OBJECTIVE
Restate the data exactly as given and keep the pictures out.

-- start SUPPLIED MATERIAL --

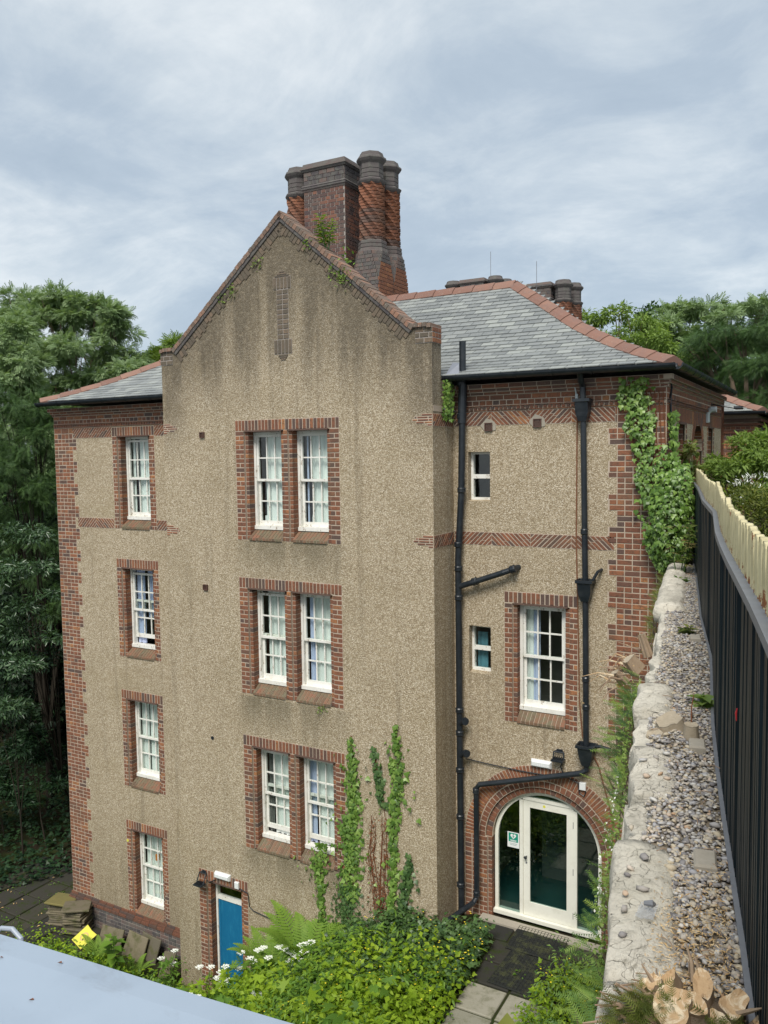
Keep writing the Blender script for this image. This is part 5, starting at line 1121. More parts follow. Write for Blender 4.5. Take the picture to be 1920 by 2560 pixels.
def floodlight(P, u, v, out, label, drop=.2, w=.2):
    th = thing('floodlight', label, 'floodlight', P[0]+P[1]*u+P[2]*v, 'black bracket floodlights on the house'); f = lambda a, b, d: P[0]+P[1]*(u+a)+P[2]*(v+b)+P[3]*d
    mb = MB(); mb.pbox(P, u-.05, u+.05, v+drop-.03, v+drop+.03, 0, .012); emit(mb, 'wall_plate', 'black_iron', th)
    for s in (-1, 1):
        mb = MB(); mb.tube([f(s*.05, drop, .012), f(s*w/2, drop*.96, .05), f(s*w/2, .02, out)], .011, 6); emit(mb, 'bracket', 'black_iron', th)
    mb = MB(); mb.tube([f(-w/2, drop*.96, .05), f(w/2, drop*.96, .05)], .011, 6); emit(mb, 'crossbar', 'black_iron', th)
    mb = MB(); mb.ring_stack([[f(-w*.6+e, z, out-.075+e), f(w*.6-e, z, out-.075+e), f(w*.6-e, z-.03*0, out+.075-e), f(-w*.6+e, z, out+.075-e)] for e, z in ((.02, .05), (0, .04), (0, .018), (.012, .008))]); hd = emit(mb, 'lamp_head', 'black_iron', th)
    for k in range(5):
        mb = MB(); a = -w*.4+k*w*.2; p = [f(a, .05, out-.08), f(a+.008, .05, out-.08), f(a+.008, .05, out+.08), f(a, .05, out+.08)]; mb.ring_stack([p, [q+P[2]*.018 for q in p]]); emit(mb, 'fin', 'black_iron', hd)
floodlight(PG, -5.13, -.46, .16, 'black floodlight left of the blue door', .22, .17)
floodlight(PR, 1.86, 2.98, .10, 'black floodlight above the arched glass entrance', .15, .17)
floodlight(PS, 5.6, 8.78, .5, 'black floodlight on the upper brick side wall under the eaves', .12, .26)
def jbox(P, u, v, w, h, label, m='white_plastic'):
    th = MB(); th.ring_stack([[P[0]+P[1]*(u+sx*(w/2-e))+P[2]*(v+sy*(h/2-e))+P[3]*d for sx, sy in ((-1, -1), (1, -1), (1, 1), (-1, 1))] for e, d in ((0, 0), (0, .045), (.008, .055))])
    tag(emit(th, 'junction_box', m, None, P[0]+P[1]*u+P[2]*v), label, 'junction box', 'junction boxes on the house')
jbox(PG, -4.287, -.30, .10, .13, 'small white junction box at the right end of the blue door head'); jbox(PR, 2.247, 2.62, .105, .125, 'small white junction box on the right shoulder of the brick arch')
jbox(PS, 4.9, 8.62, .2, .2, 'pale grey box above the arched opening of the upper side wall', 'grey_plastic')
mb = MB(); mb.tube([PS[0]+ay*5.1+az*8.78+ax*.06, PS[0]+ay*5.1+az*8.78+ax*.16], .06, 10); mb.tube([PS[0]+ay*5.05+az*8.72, PS[0]+ay*5.05+az*8.8+ax*.08], .05, 8); tag(emit(mb, 'security_camera', 'grey_plastic', None, PS[0]+ay*5.1+az*8.78), 'grey round security lamp above the pale grey box on the upper side wall', 'security lamp')
def cable(path, label, r=.009):
    mb = MB(); mb.tube(path, r, 6); tag(emit(mb, 'cable', 'black_iron', None, path[0]), label, 'cable', 'cables on the walls')
cable([(-4.24, -.02, -.36), (-4.03, -.02, -.40), (-4.0, -.02, -.66), (-3.9, -.02, -.72), (-3.55, -.02, -.76), (-3.28, -.02, -.80), (-3.0, -.02, -.9)], 'thin black cable trailing right from the blue door over the render')
cable([(-4.98, -.035, -.42), (-4.9, -.035, -.36), (-4.83, -.03, -.32)], 'short black cable between floodlight and bulkhead light over the blue door')
cable([(.2, RY-.03, 2.725), (.7, RY-.03, 2.70), (1.2, RY-.03, 2.685), (1.62, RY-.03, 2.69), (2.0, RY-.03, 2.715), (2.18, RY-.03, 2.66), (2.19, RY-.03, 2.5), (2.27, RY-.03, 2.46), (2.3, RY-.03, 2.54)], 'thin black cable crossing the brick arch from the soil pipe to the junction box')
cable([(1.92, RY-.02, 2.98), (1.88, RY-.03, 2.88), (1.95, RY-.03, 2.74), (1.98, RY-.03, 2.70)], 'short black cable hanging from the floodlight above the arch')
cable([(3.5, .93, 9.05), (3.52, .99, 8.95), (3.5, 1.0, 8.8), (3.51, 1.0, 8.5), (3.51, .98, 8.1)], 'dark cable bundle down the upper brick corner beside the ivy', .018)
# defibrillator notice
dz = RY-D0+.028
P = (V((0, RY-D0+.028, 0)), ax, az, -ay); nt_ = thing('notice', 'green and white defibrillator notice behind the left glass of the arched entrance', 'notice', (.99, dz, 1.37))
mb = MB(); mb.pbox(P, .895, 1.105, 1.235, 1.505, 0, .002); emit(mb, 'sheet', 'sign_white', nt_)
mb = MB(); mb.pbox(P, .915, 1.085, 1.335, 1.49, .0025, .0035); emit(mb, 'green_panel', 'sign_green', nt_)
hp = [(1.0+.052*(16*math.sin(t)**3)/16, 1.435+.052*(13*math.cos(t)-5*math.cos(2*t)-2*math.cos(3*t)-math.cos(4*t))/16) for t in np.linspace(0, 2*math.pi, 26)[:-1]]
mb = MB(); mb.prism(P, hp[::-1], .0038, .0046); emit(mb, 'heart', 'sign_white', nt_)
mb = MB(); mb.prism(P, [(1.006, 1.468), (.978, 1.43), (.997, 1.432), (.992, 1.396), (1.022, 1.44), (1.003, 1.438)], .0049, .0056); emit(mb, 'bolt', 'sign_green', nt_)
tb = MB()
for k, (w, z, m) in enumerate(((.12, 1.36, 0), (.10, 1.345, 0))): tb.pbox(P, 1.0-w/2, 1.0+w/2, z, z+.008, .0038, .0046)
tag(emit(tb, 'print', 'sign_white', nt_), kind='stuff')
tb = MB()
for k, w in enumerate((.14, .11)): tb.pbox(P, 1.0-w/2, 1.0+w/2, 1.30-k*.022, 1.307-k*.022, .0025, .0032)
tag(emit(tb, 'print', 'sign_text', nt_), kind='stuff')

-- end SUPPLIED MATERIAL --

OUTPUT BELOW
Keep writing the Blender script for this image. This is part 5, starting at line 1121. More parts follow. Write for Blender 4.5. Take the picture to be 1920 by 2560 pixels.
def floodlight(P, u, v, out, label, drop=.2, w=.2):
    th = thing('floodlight', label, 'floodlight', P[0]+P[1]*u+P[2]*v, 'black bracket floodlights on the house'); f = lambda a, b, d: P[0]+P[1]*(u+a)+P[2]*(v+b)+P[3]*d
    mb = MB(); mb.pbox(P, u-.05, u+.05, v+drop-.03, v+drop+.03, 0, .012); emit(mb, 'wall_plate', 'black_iron', th)
    for s in (-1, 1):
        mb = MB(); mb.tube([f(s*.05, drop, .012), f(s*w/2, drop*.96, .05), f(s*w/2, .02, out)], .011, 6); emit(mb, 'bracket', 'black_iron', th)
    mb = MB(); mb.tube([f(-w/2, drop*.96, .05), f(w/2, drop*.96, .05)], .011, 6); emit(mb, 'crossbar', 'black_iron', th)
    mb = MB(); mb.ring_stack([[f(-w*.6+e, z, out-.075+e), f(w*.6-e, z, out-.075+e), f(w*.6-e, z-.03*0, out+.075-e), f(-w*.6+e, z, out+.075-e)] for e, z in ((.02, .05), (0, .04), (0, .018), (.012, .008))]); hd = emit(mb, 'lamp_head', 'black_iron', th)
    for k in range(5):
        mb = MB(); a = -w*.4+k*w*.2; p = [f(a, .05, out-.08), f(a+.008, .05, out-.08), f(a+.008, .05, out+.08), f(a, .05, out+.08)]; mb.ring_stack([p, [q+P[2]*.018 for q in p]]); emit(mb, 'fin', 'black_iron', hd)
floodlight(PG, -5.13, -.46, .16, 'black floodlight left of the blue door', .22, .17)
floodlight(PR, 1.86, 2.98, .10, 'black floodlight above the arched glass entrance', .15, .17)
floodlight(PS, 5.6, 8.78, .5, 'black floodlight on the upper brick side wall under the eaves', .12, .26)
def jbox(P, u, v, w, h, label, m='white_plastic'):
    th = MB(); th.ring_stack([[P[0]+P[1]*(u+sx*(w/2-e))+P[2]*(v+sy*(h/2-e))+P[3]*d for sx, sy in ((-1, -1), (1, -1), (1, 1), (-1, 1))] for e, d in ((0, 0), (0, .045), (.008, .055))])
    tag(emit(th, 'junction_box', m, None, P[0]+P[1]*u+P[2]*v), label, 'junction box', 'junction boxes on the house')
jbox(PG, -4.287, -.30, .10, .13, 'small white junction box at the right end of the blue door head'); jbox(PR, 2.247, 2.62, .105, .125, 'small white junction box on the right shoulder of the brick arch')
jbox(PS, 4.9, 8.62, .2, .2, 'pale grey box above the arched opening of the upper side wall', 'grey_plastic')
mb = MB(); mb.tube([PS[0]+ay*5.1+az*8.78+ax*.06, PS[0]+ay*5.1+az*8.78+ax*.16], .06, 10); mb.tube([PS[0]+ay*5.05+az*8.72, PS[0]+ay*5.05+az*8.8+ax*.08], .05, 8); tag(emit(mb, 'security_camera', 'grey_plastic', None, PS[0]+ay*5.1+az*8.78), 'grey round security lamp above the pale grey box on the upper side wall', 'security lamp')
def cable(path, label, r=.009):
    mb = MB(); mb.tube(path, r, 6); tag(emit(mb, 'cable', 'black_iron', None, path[0]), label, 'cable', 'cables on the walls')
cable([(-4.24, -.02, -.36), (-4.03, -.02, -.40), (-4.0, -.02, -.66), (-3.9, -.02, -.72), (-3.55, -.02, -.76), (-3.28, -.02, -.80), (-3.0, -.02, -.9)], 'thin black cable trailing right from the blue door over the render')
cable([(-4.98, -.035, -.42), (-4.9, -.035, -.36), (-4.83, -.03, -.32)], 'short black cable between floodlight and bulkhead light over the blue door')
cable([(.2, RY-.03, 2.725), (.7, RY-.03, 2.70), (1.2, RY-.03, 2.685), (1.62, RY-.03, 2.69), (2.0, RY-.03, 2.715), (2.18, RY-.03, 2.66), (2.19, RY-.03, 2.5), (2.27, RY-.03, 2.46), (2.3, RY-.03, 2.54)], 'thin black cable crossing the brick arch from the soil pipe to the junction box')
cable([(1.92, RY-.02, 2.98), (1.88, RY-.03, 2.88), (1.95, RY-.03, 2.74), (1.98, RY-.03, 2.70)], 'short black cable hanging from the floodlight above the arch')
cable([(3.5, .93, 9.05), (3.52, .99, 8.95), (3.5, 1.0, 8.8), (3.51, 1.0, 8.5), (3.51, .98, 8.1)], 'dark cable bundle down the upper brick corner beside the ivy', .018)
# defibrillator notice
dz = RY-D0+.028
P = (V((0, RY-D0+.028, 0)), ax, az, -ay); nt_ = thing('notice', 'green and white defibrillator notice behind the left glass of the arched entrance', 'notice', (.99, dz, 1.37))
mb = MB(); mb.pbox(P, .895, 1.105, 1.235, 1.505, 0, .002); emit(mb, 'sheet', 'sign_white', nt_)
mb = MB(); mb.pbox(P, .915, 1.085, 1.335, 1.49, .0025, .0035); emit(mb, 'green_panel', 'sign_green', nt_)
hp = [(1.0+.052*(16*math.sin(t)**3)/16, 1.435+.052*(13*math.cos(t)-5*math.cos(2*t)-2*math.cos(3*t)-math.cos(4*t))/16) for t in np.linspace(0, 2*math.pi, 26)[:-1]]
mb = MB(); mb.prism(P, hp[::-1], .0038, .0046); emit(mb, 'heart', 'sign_white', nt_)
mb = MB(); mb.prism(P, [(1.006, 1.468), (.978, 1.43), (.997, 1.432), (.992, 1.396), (1.022, 1.44), (1.003, 1.438)], .0049, .0056); emit(mb, 'bolt', 'sign_green', nt_)
tb = MB()
for k, (w, z, m) in enumerate(((.12, 1.36, 0), (.10, 1.345, 0))): tb.pbox(P, 1.0-w/2, 1.0+w/2, z, z+.008, .0038, .0046)
tag(emit(tb, 'print', 'sign_white', nt_), kind='stuff')
tb = MB()
for k, w in enumerate((.14, .11)): tb.pbox(P, 1.0-w/2, 1.0+w/2, 1.30-k*.022, 1.307-k*.022, .0025, .0032)
tag(emit(tb, 'print', 'sign_text', nt_), kind='stuff')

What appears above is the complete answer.